Aatsinki: The Story of Arctic Cowboys is a documentary in the truest sense of the word. Filmmaker Jessica Oreck documents a year in the life of two reindeer herders in Finnish Lapland within the Arctic Circle. Without narration or even narrative, we watch two brothers, Aarne and Lasse Aatsinki, at work and at home. There are no interviews or voice-overs to shed more light on these men than what we are shown. That helps create a beautiful portrait, if lulling. The landscape is gorgeous—ice-covered trees, snow deeper than most people have ever experienced, and a look into an ancient and rugged lifestyle that is modernized but still inextricably connected to the land and the elements.

It’s at times an entrancing portrait, a way of life preserved on film, but that sense of magic wears off without a narrative. There are only so many shots of men silently creating a campfire (and there are more than five of those here) or once again flaying a deer that remain interesting without more direct engagement with the men.

Roisin Murphy and Jack Reynor in WHAT RICHARD DID (Tribeca Film)

Roisin Murphy and Jack Reynor in WHAT RICHARD DID (Tribeca Film)

Among the feature films, Irish filmmaker Lenny Abrahamson’s excellent What Richard Did is a nuanced portrayal of teenagers that persists in digging below the surface. We are first introduced to a high school rugby team, all boisterous and ready to party, all equally dangerous in their own way. Richard (Jack Reynor) emerges as the group’s alpha male, outgoing though clearly holding back an inner life that he shies away from sharing.

Richard is comfortable with his family and friends as a leader, showing good-natured adult humor and a diplomatic morality. He’s even happy in his role as the group’s aloof sexual fantasy for the girls of the group until Lara (Roisin Murphy) enters his life. She leaves her boyfriend for Richard, creating tension between the three that pulls him into an act of uncharacteristic violence, which the film’s ominous energy has promised from the start. But the pleasure in watching this film comes not from the plot arc but from being introduced to a solidly drawn character, and watching him respond with subtlety to a situation forcing mature growth, and it works because Reynor carries his role well.

Director Tomasz Wasilewski has made what has been called Poland’s first gay film, Floating Skyscrapers, a  sophomore film tense with anticipation.

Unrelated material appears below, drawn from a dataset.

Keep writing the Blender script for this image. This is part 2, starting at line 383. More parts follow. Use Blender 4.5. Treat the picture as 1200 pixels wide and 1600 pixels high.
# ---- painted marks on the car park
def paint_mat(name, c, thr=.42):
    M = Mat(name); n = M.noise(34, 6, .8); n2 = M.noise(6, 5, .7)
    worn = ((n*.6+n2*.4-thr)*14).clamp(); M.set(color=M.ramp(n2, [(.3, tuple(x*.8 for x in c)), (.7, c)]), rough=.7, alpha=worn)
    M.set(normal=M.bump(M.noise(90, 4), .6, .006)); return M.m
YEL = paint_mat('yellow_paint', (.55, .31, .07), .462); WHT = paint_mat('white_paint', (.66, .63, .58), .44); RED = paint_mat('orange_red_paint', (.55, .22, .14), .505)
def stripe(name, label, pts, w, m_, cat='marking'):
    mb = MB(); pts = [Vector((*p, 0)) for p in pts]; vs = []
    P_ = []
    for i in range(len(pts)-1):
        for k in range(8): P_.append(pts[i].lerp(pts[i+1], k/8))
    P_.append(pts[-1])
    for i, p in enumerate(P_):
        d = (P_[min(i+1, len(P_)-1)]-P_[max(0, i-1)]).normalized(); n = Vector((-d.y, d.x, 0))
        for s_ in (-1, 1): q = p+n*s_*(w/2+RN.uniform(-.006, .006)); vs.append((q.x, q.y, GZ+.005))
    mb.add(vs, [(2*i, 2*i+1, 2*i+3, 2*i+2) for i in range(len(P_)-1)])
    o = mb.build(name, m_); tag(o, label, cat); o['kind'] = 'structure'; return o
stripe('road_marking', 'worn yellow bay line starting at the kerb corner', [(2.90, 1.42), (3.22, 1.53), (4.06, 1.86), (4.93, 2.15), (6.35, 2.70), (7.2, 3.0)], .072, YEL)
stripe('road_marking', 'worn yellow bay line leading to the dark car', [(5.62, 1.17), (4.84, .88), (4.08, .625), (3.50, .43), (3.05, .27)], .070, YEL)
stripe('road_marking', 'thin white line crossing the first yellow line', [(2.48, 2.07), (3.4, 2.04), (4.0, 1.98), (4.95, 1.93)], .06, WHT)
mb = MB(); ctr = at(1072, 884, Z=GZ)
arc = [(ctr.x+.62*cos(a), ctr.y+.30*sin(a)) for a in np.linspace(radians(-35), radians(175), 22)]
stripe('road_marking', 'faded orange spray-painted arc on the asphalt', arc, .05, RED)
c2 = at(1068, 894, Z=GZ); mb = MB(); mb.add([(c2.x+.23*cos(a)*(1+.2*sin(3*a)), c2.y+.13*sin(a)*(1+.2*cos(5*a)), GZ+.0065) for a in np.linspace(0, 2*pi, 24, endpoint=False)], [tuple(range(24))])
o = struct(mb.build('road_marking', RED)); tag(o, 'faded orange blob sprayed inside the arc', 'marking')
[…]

A 20-something swimmer-in-training, Kuba (Mateusz Banasiuk), becomes restless in his comfortable relationship with his girlfriend once he allows himself to feel a romantic interest in Mikal (Bartosz Gelner). Their attraction and connection is powerful enough for both of them to completely come out of the closet.

However, they live in a society that threatens homosexuals, bruising the bold, leaving only muffled thumps in a locker room as a safe expression of desire. In Poland, LGBT rights and views on homosexuality are stuck behind much of Europe. The film’s beautifully shot, and Warsaw becomes both romantic and alienating in Wasilewski’s framing. In his lens, the city is full of promise for people in love and those lucky enough to be able to take advantage of it, and claustrophobic for those who can’t.